Jesús llega a Betania, un lugar entrañable en que prepararse para los días de su pasión. Esta pincelada del Evangelio no es ni mucho menos secundaria: en los momentos en que se ciernen irremediablemente las tinieblas, Jesús se rodea de sus amigos, quiere alojarse en un lugar que suponga un descanso. Va más allá de los apóstoles: se aloja en casa de una familia con la que guarda un afecto único, especial.

El Señor, como en otros muchos momentos que nos narra el evangelio, se deleita alojándose en casas, en familias. ¡Qué honor para Zaqueo y para tantos otros que tuvieron la suerte de alojar bajo su techo a Jesús! Para ellos, esa estancia del Señor en sus propias casas fue el mayor regalo de sus vidas. También para los tres hermanos que abren su casa a Jesús por última vez aquí en la tierra.

Te propongo que esta Semana Santa, inolvidable y peculiar, hagas la misma experiencia de esos tres hermanos: convierte tu casa en la misma casa de Betania. Aloja en ella al Señor: es la última semana de su vida. Déjale que, sentado en el lugar que le dejes, te explique la Escritura, las profecías que hablan de su pasión, de su dolor: deja que te explique los Cánticos del Siervo de Isaías, que leeremos durante esta semana, empezando por hoy. No le interrumpas, no le hagas preguntas superficiales, no tengas otro deseo que escucharle, gozarte en sus palabras, que son espíritu y vida; gozarte en su presencia, que es la presencia del Amado. ¡Qué suerte tienes: Jesús se aloja en tu casa!

Como nos cuesta “ver” y comprender bien que el Espíritu Santo mora en nosotros, nos cuesta “ver” la realidad de la gracia (porque es invisible), tenemos que tirar de imaginación. Somos así de cutres a veces, pero, en fin, eso ya lo sabe Jesús: vivimos más de lo que vemos que realmente de lo que somos. Pero, por otro lado, esa necesidad de ver con los ojos del cuerpo forma parte también de nuestra fe, porque el Señor nos ama como somos. ¡Ya quisiéramos ser tan espirituales y no seguir en parvulitos! La visibilidad de la fe y su corporalidad, necesaria para que se “vea”, ha dado origen a todo el arte (pintura, escultura, música y actualmente la pantall) que nos transportan interiormente a las escenas que nos narra el Evangelio.

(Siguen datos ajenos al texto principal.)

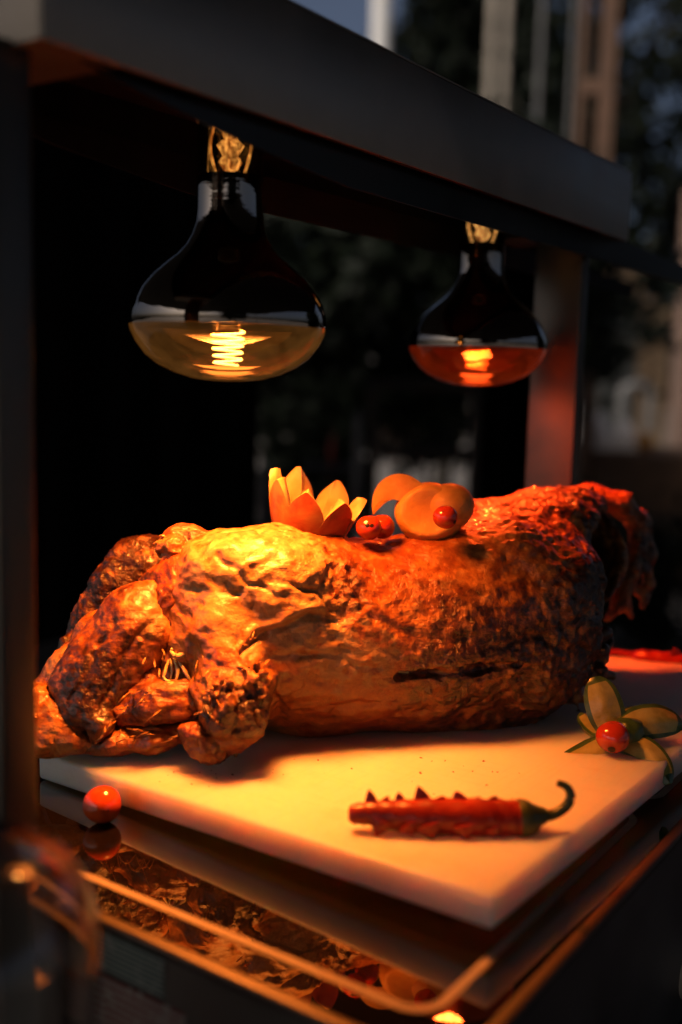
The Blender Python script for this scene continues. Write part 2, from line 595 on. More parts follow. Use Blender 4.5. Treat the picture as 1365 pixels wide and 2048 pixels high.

Esta Semana Santa no vas a ver al Jesús del Gran Poder, ni a la Macarena, ni el retablo de tu parroquia habitual, no vas a rezar ante ningún monumento… ¡Ni siquiera vas a poder comulgar!… El Señor te ha quitado los sentidos externos para que actives los internos. Esta Semana Santa nos toca vivir de lo que somos, no de lo que vemos. Activa por ello la vista del alma y así, durante esta semana, el Señor va a ser tu luz y tu salvación, como cantamos hoy en el salmo.

El evangelio de hoy nos narra una despedida en forma de unción. Es de una belleza y delicadeza que sólo el merluzo de Judas estropea: María, que muchos identifican con María Magdalena, usa hoy el perfume de nardo —algo de mucho valor en aquel entonces— que no va a poder usar el domingo siguiente, cuando de mañana acuda al sepulcro para intentar embalsamar a Jesús… y no podrá, claro.

Jesús sabe que el viernes santo habrá sólo tiempo para enterrar, no para embalsamar. Y sabe que será ella la que, madrugando, se adelante pasada la fiesta de Pascua a las demás, porque amaba mucho. La unción de María señala a Jesús como el Cristo, el ungido, el Mesías. Pero esta vez es ungido no por el Padre, como en el Bautismo, sino por una criatura que ha descubierto el amor de Dios y se ha rendido a Él: lo muestra de este modo tan audaz. María entrega primero su corazón, entregando su ungüento como prolongación.

Ofrécele al Señor tu vida y tu corazón. Ponte a sus pies y ofrécele algo especial.

Hoy es un día inolvidable: ¡Jesús se ha hospedado en tu casa!